Thailand’s former prime minister, Thaksin Shinawatra, has proposed the legalization of stablecoins and online gambling to enhance the nation’s economy and encourage innovation. He argued that stablecoins, backed by tangible assets, present minimal risks if properly regulated.
Thaksin highlighted that the Thai government could generate almost $4 billion (100 billion Thai baht) annually by taxing online gambling. Speaking at an event on January 13, he urged authorities to act quickly, as reported by Reuters. This statement followed the cabinet’s approval of the Entertainment Complex Business Act, a draft law that aims to legalize casinos and entertainment complexes while bringing underground gambling into the regulated economy.
Political Influence and Revenue Potential
Though no longer in office, Thaksin’s political influence remains strong, with his daughter, Paetongtarn Shinawatra, serving as Thailand’s prime minister. He pointed to Singapore’s success in legalizing gambling, which boosted tourism and gross domestic product (GDP), as a model for Thailand to follow.

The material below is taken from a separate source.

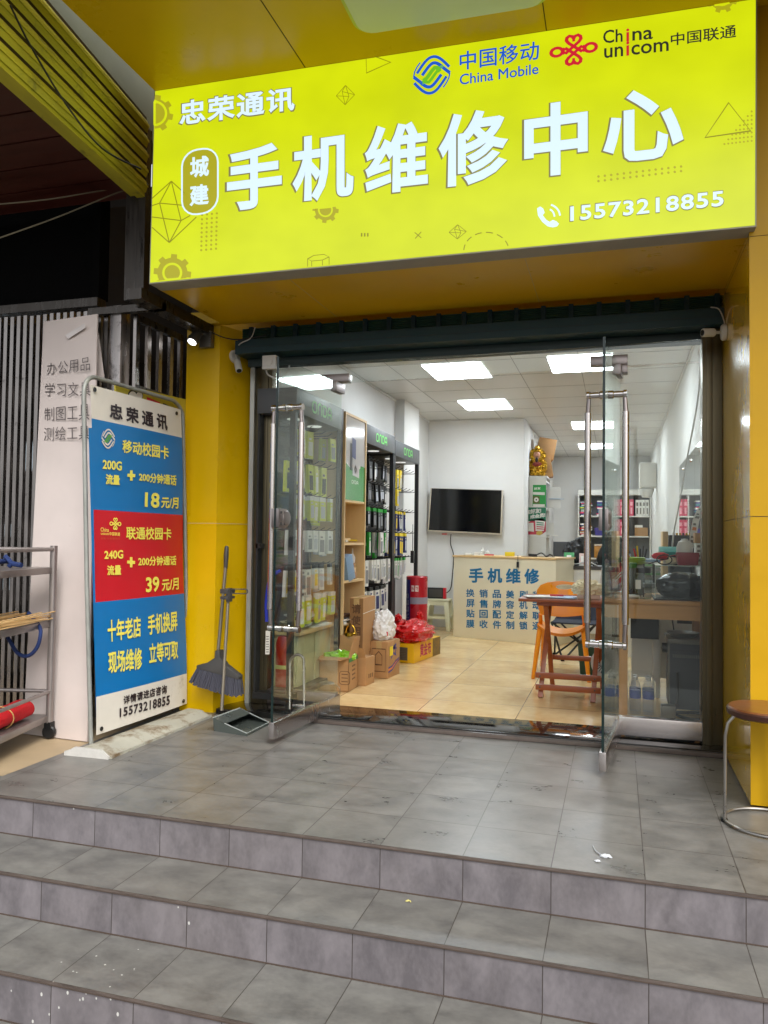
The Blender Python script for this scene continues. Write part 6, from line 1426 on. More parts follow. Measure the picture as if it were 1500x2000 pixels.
# camp stool
cs = thing('camp_stool', 'dark folding camp stool with crossed legs behind the orange chair', 'stool', (-.42, 7.25, FZ)); m_navyf = mat('dark_navy_fabric', (36, 40, 54), .8, var=.15); m_cst = mat('dark_tube', (52, 54, 54), .4, metal=.4)
zt2 = .36; cxs = [P(1088, 1283, z=FZ), P(1100, 1290, z=FZ)]
p1, p2, p3, p4 = P(1083, 1279, z=FZ), P(1099, 1291, z=FZ), V((-.14, 7.1, FZ)), V((-.18, 7.5, FZ))
tq = [V((-.56, 7.12, zt2)), V((-.17, 7.08, zt2)), V((-.15, 7.46, zt2)), V((-.55, 7.5, zt2))]
mb = MB(); mb.slab([tq[0], tq[1], tq[2] + V((0, 0, .0)), tq[3]], .012, m_navyf); mb.build('seat', cs)
mb = MB(); mb.poly([tq[3], tq[2], tq[2] + V((-.03, .06, .14)), tq[3] + V((.03, .06, .14))], m_navyf, .01, V((0, 1, 0))); mb.build('backrest', cs)
ft4 = [V((p1.x, p1.y, FZ)), V((p2.x, p2.y, FZ)), p3, p4]
for a, b in ((ft4[0], tq[1]), (ft4[1], tq[2]), (ft4[2], tq[3]), (ft4[3], tq[0]), (ft4[1], tq[0]), (ft4[0], tq[3])):
    mb = MB(); mb.tube([a, b], .009, m_cst, 8); mb.box(a.x - .016, a.x + .016, a.y - .016, a.y + .016, FZ, FZ + .02, m_cst); mb.build('leg', cs)
# green bin, wheel-shaped fan
mb = MB(); c = P(1152, 1318, z=FZ); m_gbin = mat('dark_green_plastic', (38, 78, 62), .5, var=.1)
mb.hexa([c + V(v) for v in ((-.07, -.1, 0), (.20, -.1, 0), (.20, .15, 0), (-.07, .15, 0))], [c + V(v) for v in ((-.09, -.12, .26), (.22, -.12, .26), (.22, .17, .26), (-.09, .17, .26))], m_gbin); o = mb.build('green_bin', base=c, bevel=.01); tag(o, 'dark green plastic bin behind the right legs of the folding table', 'bin')
wc = P(1184, 1295, y=5.62); fw_ = thing('floor_fan', 'round white ringed fan with black grille beside the folding table', 'fan', V((wc.x, wc.y, FZ)))
ad = V((-.35, -1, .12)).normalized(); RR = .105
mb = MB(); mb.lathe([(RR * .72, .022), (RR * .80, .034), (RR * .95, .03), (RR, .012), (RR, -.03), (RR * .9, -.045), (RR * .72, -.04)], wc, m_cam, 36, ad); mb.build('ring', fw_)
mb = MB(); u_, w_ = frame_of(ad)
for i in range(26):
    t = 2 * pi * i / 26; d = u_ * cos(t) + w_ * sin(t); mb.bar(wc + d * .028 + ad * .02, wc + d * RR * .74 + ad * .02, .005, .006, m_black)
    mb.bar(wc + d * RR * 1.005 - ad * .03, wc + d * RR * 1.005 + ad * .005, .012, .003, m_black, d)
mb.lathe([(0, -.03), (RR * .7, -.03)], wc, m_black, 24, ad); mb.build('grille', fw_)
mb = MB(); mb.lathe([(0, .02), (.032, .02), (.03, .03), (0, .034)], wc, m_cam, 20, ad); mb.build('hub', fw_)
mb = MB(); mb.tube([wc - V((0, -.03, RR)), V((wc.x, wc.y + .03, FZ + .02))], .02, m_cam, 12); mb.lathe([(0, 0), (.08, 0), (.075, .018), (0, .022)], V((wc.x, wc.y + .03, FZ)), m_cam, 24); mb.build('foot', fw_)
# things on the folding table
mb = MB(); c = V((-.42, 5.50, TZ + .001)); mb.box(-.17, .16, -.10, .12, 0, .004, m_paper, rotz(c, .1)); mb.box(-.12, .17, -.11, .08, .004, .008, mat('printed_blue_leaflet', (150, 178, 206), .4, var=.5, scale=14), rotz(c, -.15)); mb.box(-.20, .02, -.10, .06, .008, .011, m_paper, rotz(c, .3)); o = mb.build('leaflets', base=c); tag(o, 'white and blue leaflets spread on the left of the folding table', 'leaflets')
mb = MB(); c = V((-.38, 5.46, TZ + .014)); mb.bar(c + V((-.06, 0, .006)), c + V((.03, .01, .006)), .018, .012, m_ban_r); mb.bar(c + V((.03, .01, .006)), c + V((.12, .015, .006)), .008, .006, m_cam); o = mb.build('red_knife', base=c, bevel=.002); tag(o, 'red handled craft knife lying on the leaflets', 'knife')
mb = MB(); c = V((-.17, 5.50, TZ)); mb.box(c.x - .09, c.x + .06, c.y - .05, c.y + .05, TZ + .001, TZ + .028, mat('pinkish_card_box', (206, 180, 160), .6)); o = mb.build('tissue_box', base=c, bevel=.003); tag(o, 'flat pinkish box under crumpled tissue on the folding table', 'box')
mb = MB(); m_tis = mat('cream_tissue', (236, 226, 190), .8, var=.06); mb.blob(V((-.19, 5.51, TZ + .065)), (.085, .06, .055), m_tis, 5, .7, 2.8, 4, -.036, True); o = mb.build('crumpled_tissue', base=c + V((0, 0, .03)), angle=20); tag(o, 'crumpled cream tissue on the flat pinkish box', 'tissue')
bt_ = thing('water_bottle', 'large clear bottle with purple printed label and blue cap on the folding table', 'bottle', V((-.015, 5.46, TZ + .001))); c = BASE[bt_.name]
G_B = glassmat('clear_plastic_bottle', (.90, .91, .94), .05, 1.35)
bp = [(0, 0), (.034, 0), (.038, .01), (.036, .06), (.038, .07), (.038, .13), (.036, .15), (.038, .17), (.026, .225), (.015, .245), (.015, .26)]
mb = MB(); mb.lathe(bp, c, G_B, 24); mb.build('body', bt_)
mb = MB(); mb.lathe([(.0385, .07), (.0385, .13)], c, mat('lilac_label', (196, 196, 226), .4), 24); mb.build('label', bt_)
mb = MB(); mb.text('er', [c + V(v) for v in ((-.03, -.041, .08), (.02, -.041, .08), (.02, -.041, .115), (-.03, -.041, .115))], m_purple, 0, .05); mb.build('lettering', bt_)
mb = MB(); mb.lathe([(.017, .247), (.017, .268), (.015, .27), (0, .27)], c, mat('blue_cap', (80, 96, 190), .4), 16); mb.build('cap', bt_)
mb = MB(); c = V((.05, 5.50, TZ)); mb.blob(c + V((-.02, 0, .03)), (.05, .04, .03), m_cam, 8, .4, 3, 3, -.028); mb.blob(c + V((.04, .0, .022)), (.03, .03, .024), m_cardb, 9, .5, 3, 3, -.02); o = mb.build('wrapped_snacks', base=c); tag(o, 'small white wrapped snacks at the right end of the folding table', 'snack')
# oak desk behind the right pane
DZ = .752; DX0, DX1, DY0, DY1 = .012, .53, 4.80, 5.45
od = thing('oak_desk', 'light oak desk standing behind the right fixed pane', 'desk', ((DX0 + DX1) / 2, 5.1, FZ))
mb = MB(); mb.box(DX0 - .01, DX1, DY0 - .01, DY1, DZ - .025, DZ, m_oak); mb.build('top', od, bevel=.003)
mb = MB(); mb.box(DX0 + .05, DX1, DY0, DY0 + .02, DZ - .11, DZ - .0255, m_oak); mb.box(DX0 + .005, DX0 + .02, DY0 + .05, DY1 - .05, DZ - .09, DZ - .0255, m_oak); mb.build('apron', od)
for x, y in ((DX0, DY0), (DX0, DY1 - .055), (DX1 - .06, DY0 + .1), (DX1 - .06, DY1 - .055)):
    mb = MB(); mb.box(x, x + .05, y, y + .05, FZ, DZ - .0255, m_oak); mb.build('leg', od, bevel=.002)
# water bottles in shrink wrap
wl = P(1185, 1394, z=FZ); wb0 = None; wbs = [(.0, .0), (.078, .0), (.156, .0), (.234, .0), (.0, .078), (.078, .078), (.156, .078), (.234, .078)]
m_lab = mat('blue_water_label', (70, 88, 160), .4, var=.3, scale=30)
for i, (dx_, dy_) in enumerate(wbs):
    c = V((-.045 + dx_, 5.09 + dy_, FZ))
    if wb0 is None:
        wb0 = thing('water_bottle', 'clear small water bottle with blue label in the pack under the oak desk', 'bottle', c, 'bottles of the water pack under the desk')
        mb = MB(); mb.lathe([(0, 0), (.031, 0), (.034, .008), (.032, .04), (.034, .05), (.032, .06), (.034, .07), (.034, .15), (.026, .185), (.013, .205), (.013, .215)], c, G_B, 20); mb.build('body', wb0)
        mb = MB(); mb.lathe([(.0345, .095), (.0345, .145)], c, m_lab, 20); mb.build('label', wb0)
        mb = MB(); mb.lathe([(.015, .206), (.015, .224), (0, .226)], c, m_cam, 14); mb.build('cap', wb0)
    else: dup(wb0, c)
mb = MB(); sw = glassmat('shrink_film', (.95, .95, .96), .12, 1.35); x0, x1, y0, y1 = -.045 - .04, -.045 + .234 + .04, 5.05, 5.21
mb.add([V((x0, y0, FZ)), V((x1, y0, FZ)), V((x1, y0, FZ + .20)), V((x1 - .03, y0 + .02, FZ + .25)), V((x0 + .03, y0 + .02, FZ + .25)), V((x0, y0, FZ + .2)), V((x0, y1, FZ)), V((x1, y1, FZ)), V((x1, y1, FZ + .2)), V((x1 - .03, y1 - .02, FZ + .25)), V((x0 + .03, y1 - .02, FZ + .25)), V((x0, y1, FZ + .2))],
       [(0, 1, 2, 5), (5, 2, 3, 4), (1, 7, 8, 2), (2, 8, 9, 3), (4, 3, 9, 10), (0, 5, 11, 6), (5, 4, 10, 11)], sw)
o = mb.build('shrink_wrap', base=(x0, y0, FZ)); tag(o, 'clear shrink wrap round the pack of water bottles under the desk', 'plastic wrap')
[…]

The bill must still be approved by the House of Representatives before becoming law, with no deadline currently announced. Thaksin also detailed the potential financial impact of regulating online gambling, estimating that there are 2 to 4 million Thai users, with combined savings of 300 billion baht and annual gains and losses of 500 billion baht. A 20% tax could generate more than 100 billion baht per year for the government.
Thaksin proposed a “passport-style” access system to monitor users and ensure responsible gambling.
In addition to online gambling, Thaksin advocated for the adoption of stablecoins, which he described as low-risk due to their asset backing. He suggested that regulating stablecoins could help modernize Thailand’s financial system and position the country as a leader in the cryptocurrency space.